Though the neighborhood is outside the city limits, it is in the city's water and sewer distribution area. 

Heard said the city had an enforcement ability to require those with a property line within 100 feet of the sewer if their septic tank fails.

“Really though, some of the stories I've heard, some of the residents said they've put $20,000 into their septic system, so it's cheaper really to hook onto sewer, and it's more permanent,” Heard said.

Strack is already working on a nearby gravity sewer and force main project and the sewer project would likely be added to that work through a change order. 

Placing sod at the end of the project will either be done by Slack or an on-demand service used by the city if it is cheaper.

Earlier in the meeting, the council approved allowing the department to go out for bids for a video surveillance system for the water production and intake facilities. The cameras are  part of the city's 2020 budget. 

“It's the same camera system that the Forsyth County school system uses and the Forsyth County Sheriff's Office," Heard said. "It would be something that we can use and expand citywide.
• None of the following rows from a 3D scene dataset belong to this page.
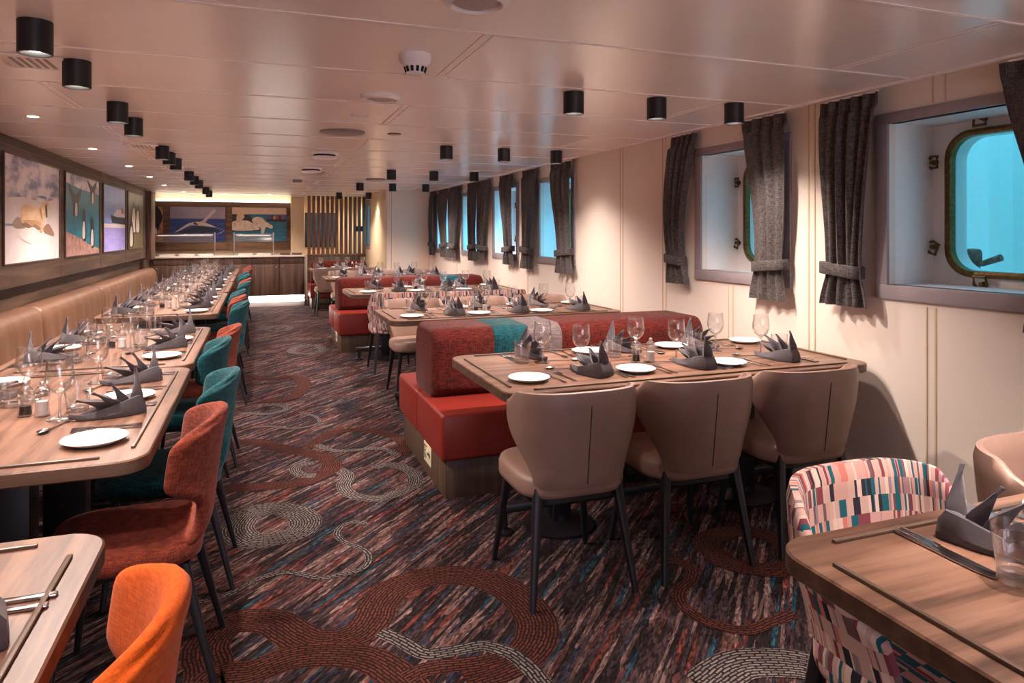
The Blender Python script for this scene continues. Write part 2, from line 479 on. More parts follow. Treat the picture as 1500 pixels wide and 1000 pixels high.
def tube(bm, pts, r, seg=8, mi=0, closed=False):
    pts = [Vector(p) for p in pts]
    rings = []
    n = len(pts)
    up = Vector((0, 0, 1))
    for i, p in enumerate(pts):
        if closed: d = pts[(i + 1) % n] - pts[i - 1]
        else: d = pts[min(i + 1, n - 1)] - pts[max(i - 1, 0)]
        d.normalize()
        u = up if abs(d.dot(up)) < 0.95 else Vector((1, 0, 0))
        s = d.cross(u).normalized(); t = s.cross(d).normalized()
        rr_ = r[i] if isinstance(r, (list, tuple)) else r
        rings.append([p + s * rr_ * math.cos(2 * PI * k / seg) + t * rr_ * math.sin(2 * PI * k / seg) for k in range(seg)])
    if closed: rings.append(rings[0])
    loft(bm, rings, mi=mi, caps=not closed)

def prism(bm, outline, z0, z1, bev=0.0, mi=0):
    if bev:
        cx = sum(p[0] for p in outline) / len(outline); cy = sum(p[1] for p in outline) / len(outline)
        w = max(p[0] for p in outline) - min(p[0] for p in outline); h = max(p[1] for p in outline) - min(p[1] for p in outline)
        def sc(k): return [(cx + (p[0] - cx) * (1 - 2 * k / w), cy + (p[1] - cy) * (1 - 2 * k / h)) for p in outline]
        rings = [[(x, y, z0) for x, y in sc(bev)], [(x, y, z0 + bev) for x, y in outline], [(x, y, z1 - bev) for x, y in outline], [(x, y, z1) for x, y in sc(bev)]]
    else:
        rings = [[(x, y, z) for x, y in outline] for z in (z0, z1)]
    loft(bm, rings, mi=mi)

def leg(bm, x0, y0, z0, x1, y1, z1, w0, w1):
    """tapered square leg from top (x0,y0,z0) to foot (x1,y1,z1)"""
    rings = []
    for (x, y, z, w) in ((x0, y0, z0, w0), (x1, y1, z1, w1)):
        rings.append([(x + a, y + b, z) for a, b in rr(w, w, w * 0.25, 2)])
    loft(bm, rings)

def shell(bm, fn, nu, nv, thick, mi=0, uv=True):
    """closed padded sheet: fn(s, v) -> (point, uv); thickened along its normals"""
    P = [[Vector(fn(i / nu * 2 - 1, j / nv)[0]) for i in range(nu + 1)] for j in range(nv + 1)]
    U = [[fn(i / nu * 2 - 1, j / nv)[1] for i in range(nu + 1)] for j in range(nv + 1)]
    Nn = []
    for j in range(nv + 1):
        row = []
        for i in range(nu + 1):
            du = P[j][min(i + 1, nu)] - P[j][max(i - 1, 0)]
            dv = P[min(j + 1, nv)][i] - P[max(j - 1, 0)][i]
            nn = du.cross(dv)
            row.append(nn.normalized() if nn.length > 1e-9 else Vector((0, 1, 0)))
        Nn.append(row)
    lay = bm.loops.layers.uv.get('uv') or bm.loops.layers.uv.new('uv')
    def edge(i, j):
        a = min(1.0, min(i, nu - i) / 1.5 + 0.45); b = min(1.0, min(j, nv - j) / 1.5 + 0.45)
        return min(a, b)
    A = [[bm.verts.new(P[j][i] + Nn[j][i] * thick / 2 * edge(i, j)) for i in range(nu + 1)] for j in range(nv + 1)]
    B = [[bm.verts.new(P[j][i] - Nn[j][i] * thick / 2 * edge(i, j)) for i in range(nu + 1)] for j in range(nv + 1)]
    def face(vs_, us):
        f = bm.faces.new(vs_); f.material_index = mi
        for l, u in zip(f.loops, us): l[lay].uv = u
    for j in range(nv):
        for i in range(nu):
            us = (U[j][i], U[j][i + 1], U[j + 1][i + 1], U[j + 1][i])
            face((A[j][i], A[j][i + 1], A[j + 1][i + 1], A[j + 1][i]), us)
            face((B[j][i], B[j + 1][i], B[j + 1][i + 1], B[j][i + 1]), (us[0], us[3], us[2], us[1]))
    for i in range(nu):
        for j in (0, nv):
            face((A[j][i], B[j][i], B[j][i + 1], A[j][i + 1]), (U[j][i], U[j][i], U[j][i + 1], U[j][i + 1]))
    for j in range(nv):
        for i in (0, nu):
            face((A[j][i], A[j + 1][i], B[j + 1][i], B[j][i]), (U[j][i], U[j + 1][i], U[j + 1][i], U[j][i]))

def plane_uv(bm, scale=1.0):
    """uv in metres for seats: straight down for tops, around for sides"""
    lay = bm.loops.layers.uv.get('uv') or bm.loops.layers.uv.new('uv')
    bm.normal_update()
    for f in bm.faces:
        n = f.normal
        for l in f.loops:
            c = l.vert.co
            l[lay].uv = (c.x, c.y) if abs(n.z) > 0.6 else ((c.x if abs(n.y) > abs(n.x) else c.y), c.z)

def sm(a, b, x):
    t = max(0.0, min(1.0, (x - a) / (b - a))); return t * t * (3 - 2 * t)

def spline(pts, per=8, closed=False):
    pts = [Vector(p) for p in pts]; n = len(pts); out = []
    for i in range(n if closed else n - 1):
        if closed: p0, p1, p2, p3 = pts[i - 1], pts[i], pts[(i + 1) % n], pts[(i + 2) % n]
        else: p0, p1, p2, p3 = pts[max(i - 1, 0)], pts[i], pts[i + 1], pts[min(i + 2, n - 1)]
        for k in range(per):
            t = k / per
            out.append(0.5 * ((2 * p1) + (p2 - p0) * t + (2 * p0 - 5 * p1 + 4 * p2 - p3) * t * t + (3 * p1 - p0 - 3 * p2 + p3) * t ** 3))
    if not closed: out.append(pts[-1])
    return out

# ---------------------------------------------------------------- things
def thing(name, label, cat, loc=(0, 0, 0), rotz=0.0, group=None):
    o = bpy.data.objects.new(name, None)
    o.empty_display_size = 0.1
    C.objects.link(o)
    o.location = loc; o.rotation_euler = (0, 0, rotz)
    o['label'] = label; o['category'] = cat
    if group: o['group'] = group
    return o

def tag(o, label, cat, group=None, loc=None, rotz=None):
    o['label'] = label; o['category'] = cat
    if group: o['group'] = group
    if loc is not None: o.location = loc
    if rotz is not None: o.rotation_euler = (0, 0, rotz)
    return o

def struct(o):
    o['kind'] = 'structure'; return o

def dup(root, loc, rotz, label, group=None, mats=None):
    """a copy of a thing with its parts and sub-parts"""
    r = root.copy(); C.objects.link(r)
    r.location = loc; r.rotation_euler = (0, 0, rotz); r['label'] = label
    if group: r['group'] = group
    for ch in root.children:
        c = ch.copy(); C.objects.link(c); c.parent = r
        for g in ch.children:
            d = g.copy(); C.objects.link(d); d.parent = c
    return r

class Stamp:
    """first use places the thing itself, later uses copy it"""
    def __init__(self, make): self.make = make; self.root = None
    def __call__(self, loc, rotz, label, group=None):
        if self.root is None:
            self.root = self.make()
            self.root.location = loc; self.root.rotation_euler = (0, 0, rotz); self.root['label'] = label
            if group: self.root['group'] = group
            return self.root
        return dup(self.root, loc, rotz, label, group)

ORD = ['first', 'second', 'third', 'fourth', 'fifth', 'sixth', 'seventh', 'eighth', 'ninth', 'tenth', 'eleventh', 'twelfth', 'thirteenth', 'fourteenth', 'fifteenth', 'sixteenth']
# ---------------------------------------------------------------- the room
Y0, Y1 = -2.6, 14.9
XL = -1.80
WINS = [(-1.21, -.45), (.26, 1.02), (1.73, 2.49), (3.20, 3.96), (5.99, 6.75), (7.44, 8.20), (8.81, 9.57), (10.24, 11.00)]
WZ0, WZ1 = 1.14, 1.92

# floor: carpet with woven ribbons, all one piece of carpet
bm = BM()
fv = [bm.verts.new(p) for p in ((XL - .1, Y0, 0), (3.1, Y0, 0), (3.1, Y1 + .2, 0), (XL - .1, Y1 + .2, 0))]
bm.faces.new(fv)
uvl = bm.loops.layers.uv.new('uv')
band_i = [0]
def ribbon(pts, w, mi, closed=False):
    z = 0.0006 + 0.00025 * band_i[0]; band_i[0] += 1
    P = spline([(x, y, z) for x, y in pts], 8, closed)
    n = len(P); Ls = []; s = 0.0; prev = None
    for i, p in enumerate(P):
        a = P[i - 1] if (closed or i) else P[0]; b = P[(i + 1) % n] if (closed or i < n - 1) else P[-1]
        d = (b - a).normalized(); nn = Vector((-d.y, d.x, 0))
        if prev is not None: s += (p - prev).length
        prev = p
        Ls.append((bm.verts.new(p + nn * w / 2), bm.verts.new(p - nn * w / 2), s))
    rng = range(n) if closed else range(n - 1)
    for i in rng:
        j = (i + 1) % n
        sj = Ls[j][2] if j else s + (P[0] - P[-1]).length
        f = bm.faces.new((Ls[i][0], Ls[i][1], Ls[j][1], Ls[j][0])); f.material_index = mi
        f.normal_update()
        if f.normal.z < 0: f.normal_flip()
        for l in f.loops:
            v = l.vert
            l[uvl].uv = ((Ls[i][2] if v in Ls[i][:2] else sj), (w if v in (Ls[i][0], Ls[j][0]) else 0.0))
for pts, w, mi, closed in RIBBONS:
    ribbon(pts, w, mi, closed)
me = bpy.data.meshes.new('floor'); bm.to_mesh(me); bm.free()
for m in (carpet_mat(), carpet_band('carpet_ribbon_rust', '5E3326', '201618'), carpet_band('carpet_ribbon_pale', '7A726E', '201A1D')):
    me.materials.append(m)
floor = bpy.data.objects.new('floor', me); C.objects.link(floor); struct(floor)

# ceiling: panels across the ship with raised joints
bm = BM()
box(bm, XL - .1, 3.1, Y0, Y1 + .2, CEIL, CEIL + .05)
y = 1.59 - 0.73 * 5
while y < Y1:
    if y > Y0: box(bm, XL, 3.0, y - .006, y + .006, CEIL - .003, CEIL + .001, mi=1)
    y += 0.73
k = 0
y = 1.59 - 0.73 * 5
while y < Y1:
    ya, yb = max(y, Y0), min(y + .73, Y1)
    if yb > ya:
        for x in ((0.78, -0.95) if k % 2 == 0 else (0.78, 2.35)):
            if k % 2 == 0 or x > 2: 
                for dx in (-.018, .018): box(bm, x + dx - .003, x + dx + .003, ya, yb, CEIL - .003, CEIL + .001, mi=1)
    y += .73; k += 1
struct(finish('ceiling', bm, [M['ceil'], M['seam']]))

# right wall (the ship's side) with window openings; built in the wall's own frame
wall_root_loc = (2.905, 0, 0)
bm = BM()
edges = [Y0] + [v for w in WINS for v in w] + [11.30]
for a, b in zip(edges[:-1], edges[1:]):
    if any(abs(a - w[0]) < 1e-6 for w in WINS):
        box(bm, 0, .04, a, b, 0, WZ0); box(bm, 0, .04, a, b, WZ1, CEIL)
    else:
        box(bm, 0, .04, a, b, 0, CEIL)
for yj in (-1.4, -.2, 2.27, 2.98, 4.42, 5.05, 7.1, 8.5, 9.9):
    for dy in (-.022, .022): box(bm, -.0025, .001, yj + dy - .004, yj + dy + .004, 0, CEIL if not any(w[0] - .07 < yj < w[1] + .07 for w in WINS) else 1.05, mi=1)
for yj in (2.23,): 
    for dy in (-.03, .03): box(bm, -.0025, .001, yj + dy - .004, yj + dy + .004, 1.98, CEIL, mi=1)
for yj in (3.66,): 
    for dy in (-.022, .022): box(bm, -.0025, .001, yj + dy - .004, yj + dy + .004, 0, 1.05, mi=1)
struct(finish('wall_right', bm, [M['wall'], M['joint']], loc=wall_root_loc, rotz=HULL))

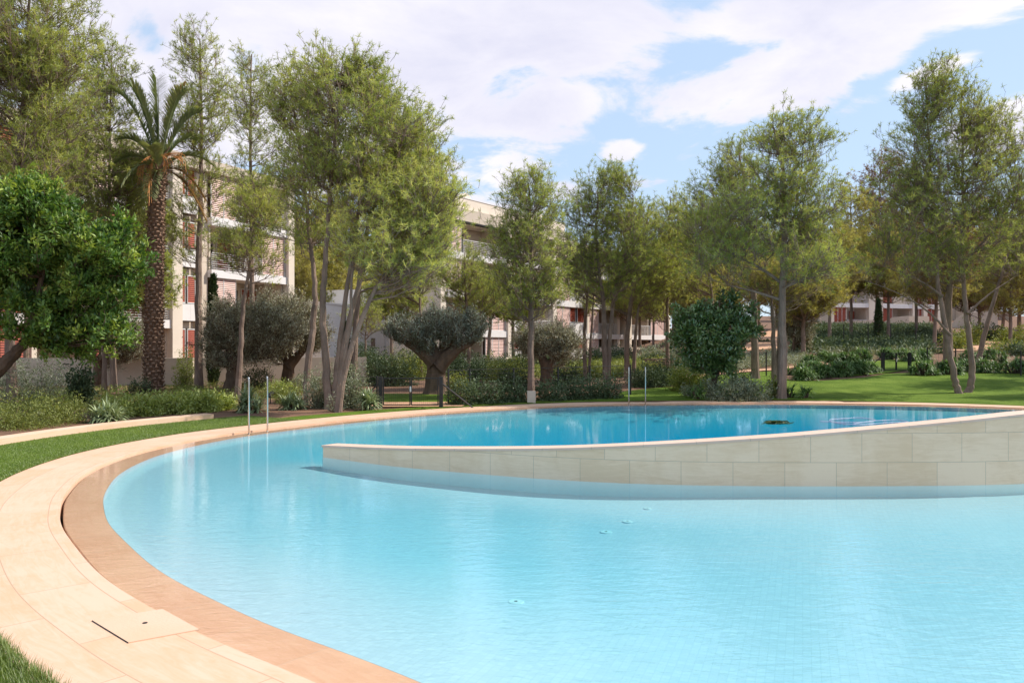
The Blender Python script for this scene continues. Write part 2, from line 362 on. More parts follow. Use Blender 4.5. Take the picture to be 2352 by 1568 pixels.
# wall: body with stone face, coping on top
def wall_mesh(name, d0, d1, z0f, z1f, mat, parent, ext=0):
    w = wl.copy()
    w[0] -= tw[0]*ext
    A = w+nw*d0; B = w+nw*d1; s = np.linspace(0, WLEN, len(w))
    n = len(w); V = []; UV = []
    for P, z, v in ((A, z0f, z0f), (A, z1f, z1f), (B, z1f, z1f+(d1-d0)), (B, z0f, z0f-1)):
        V.append(np.column_stack([P, z])); UV.append(np.column_stack([s, v+.433]))
    i = np.arange(n-1)
    Q = [np.stack([k*n+i, k*n+i+1, kk*n+i+1, kk*n+i], -1) for k, kk in ((0, 1), (1, 2), (2, 3), (3, 0))]
    Q.append(np.array([[0, n, 2*n, 3*n], [n-1, 4*n-1, 3*n-1, 2*n-1]]))
    return mesh_np(name, np.vstack(V), [np.vstack(Q)], mat, parent, uv=np.vstack(UV))
we = empty('pool_wall', (-2.79, 11.75, -.3), 'curved beige stone wall rising out of the pool water and growing taller to the right', 'wall')
wall_mesh('stone_face', 0, .26, np.full(len(wl), -.03), ztop-.03, M['wallstone'], we)
wall_mesh('submerged_base', -.004, .264, np.full(len(wl), -1.6), np.full(len(wl), -.03), M['tilebase'], we, .004)
wall_mesh('coping', -.012, .285, ztop-.03, ztop, M['coping'], we, .02)
# terrain
def axis(lo, hi, near0, near1, step):
    a = list(np.arange(near0, near1+1e-6, step)); s = step; x = near1
    while x < hi: s *= 1.22; x += s; a.append(x)
    s = step; x = near0; pre = []
    while x > lo: s *= 1.22; x -= s; pre.append(x)
    return np.array(pre[::-1]+a)
gx = axis(-900, 900, -30, 60, .6); gy = axis(-300, 1500, -3, 70, .5)
XX, YY = np.meshgrid(gx, gy); P = np.column_stack([XX.ravel(), YY.ravel()])
Z = hgt(P[:, 0], P[:, 1]); near = (np.abs(P[:, 0]-6) < 15) & (np.abs(P[:, 1]-12) < 15)
sd = np.full(len(P), 9.); sd[near] = inside(P[near], .45)
Z = np.where(sd < 0, -2.6, Z-.01)
ny, nx = XX.shape; i = (np.arange(ny-1)[:, None]*nx+np.arange(nx-1)[None]).ravel()
tag(mesh_np('ground', np.column_stack([P, Z]), [np.stack([i, i+1, i+nx+1, i+nx], -1)], M['soil'], None, True), kind='structure')
# lawn strips beside the deck
def sl_index(x, y): return int(np.argmin(((SL-np.array([x, y]))**2).sum(1)))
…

They're very much stare-of-the-art cameras. One of the other benefits is that foreign spyware is in a lot of the camera systems we've had over the years, and this is guaranteed not to have that issue.”

Heard said the cameras were an upgrade that could “really see great detail at a long distance” and that the facilities had seen “a couple” of issues.

“Someone has broken in next door at the rental building then tried to break through into the distribution center on Hwy. 9,” Heard said. “These cameras will be more advanced than what we've got, so we will actually be able to see the tags from a distance."